The Temptation of
Jesus
Chapel Royal,
Brighton 17th February 2013
Deut 26:1-11
Rom 10:8b-13
Luke 4:1-13
+ In the name of God, Father, Son and Holy Spirit. Amen
I would like to begin by thanking Fr David for inviting me to
share Mass with you this morning.
We are now of course in the season of Lent! It is only a few
short weeks since we ended the Christmas season with Candlemas and we now find
ourselves entering a more reflective period of time over the next 40 days. Many
of us would have received the ashes on Wednesday that help to remind us of our
own mortality and are an outward sign of our repentance.
My own background is not one that particularly gave much
emphasis to the liturgical year, other than Christmas, Easter and perhaps
Harvest! It wasn’t until I came into the Church of England that I came to
appreciate something of the richness of the changing seasons. One month we can
be celebrating the excitement of Christmas and the incarnation of Christ into
our world…….only a few weeks later the mood changes and we come face to face
with our own humanity, and it’s not always a pretty sight.
Our gospel reading this morning sees Jesus coming face to
face with a very real aspect of his own (and our) humanity. It follows on from
the account of his baptism where he had become full of the Holy Spirit. He
heads out into the wilderness…..into the middle of nowhere, and we are told
that while there for 40 days he fasted. Although it’s not actually spelled out
to us, presumably he also prayed. I suppose in today’s understanding he went on
a sort of retreat, a time of prayer and reflection as he looks ahead to his
future ministry.
You may be familiar yourself with the experience of going
away on retreat or perhaps a Quiet Day. Taking time to get away from the distractions
that are constantly all around, each of them trying to get our undivided
attention.
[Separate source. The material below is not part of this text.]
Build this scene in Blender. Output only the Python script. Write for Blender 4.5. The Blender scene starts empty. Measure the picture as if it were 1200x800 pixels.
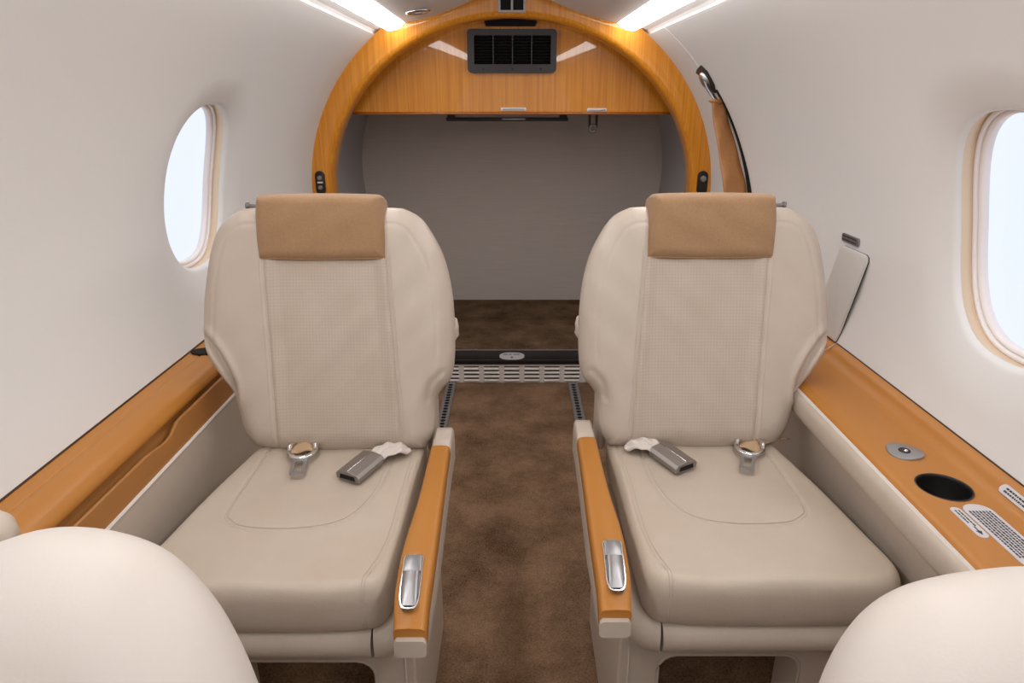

Now multiply that Quiet Day by 40, hold it in the middle of the
desert away from anybody else, fast for the entire time………and we begin to get
some idea of what it might have been like for Jesus.
Forty days with no
food would be a huge struggle for most of us and Jesus was no exception. At the
end of that time he was famished and desperate to eat. He is faced with his own
mortality…….ultimately if you don’t eat you will die! A very human and
understandable reaction to the situation in which he found himself!
Faced with the prospect of somehow “proving” that he was the
Son of God by putting God to the test and serving himself or staying faithful
to his mission and putting his trust in God, he chooses the latter.
He is offered instant prestige, power and authority over
everything if only he will bow down and worship that which is not God. It’s
easy perhaps to see everywhere we look how quickly people can often put a false
value on power and prestige. How readily some can take to standing on a
pedestal basking in the admiration of others. We live in a world that is
obsessed by the idea of celebrity. Where very often people seem to have some
kind of power and hold over others for no obvious reason except that they are
famous. How easy it would be for Jesus to just accept all the adulation that
was apparently on offer!
Our own former Archbishop Rowan chose to step down much
earlier than he needed to from his role leading the Anglican Communion to
return to the life of an academic. And despite the many issues facing the
church many would have seen his role as a powerful and influential one. Yet, it
was a role that he willingly laid down.
Not for either of these men the outward trappings of power.
Each for their own reasons was able to walk away from them. I wonder how many
of us could do so, or would we perhaps have become so attached to the external
glitter and gold.
Probably most of us don’t literally bow down to false gods,
but how easy is it sometimes for us to give in to the temptation of jumping up
onto the pedestal and putting ourselves first. In a world where self-denial is
often mistaken for weakness and humility can sometimes be seen as a cop-out we
are called to look to Jesus for our example.
Let’s use these weeks of Lent to reflect upon our own faith
journey, where we have been and perhaps where we are going. As we can sometimes
feel that journey is going through a kind of wilderness, may we know that
Christ is right there with us, walking alongside us and very often carrying us.
May we each have a Holy and Blessed Lent.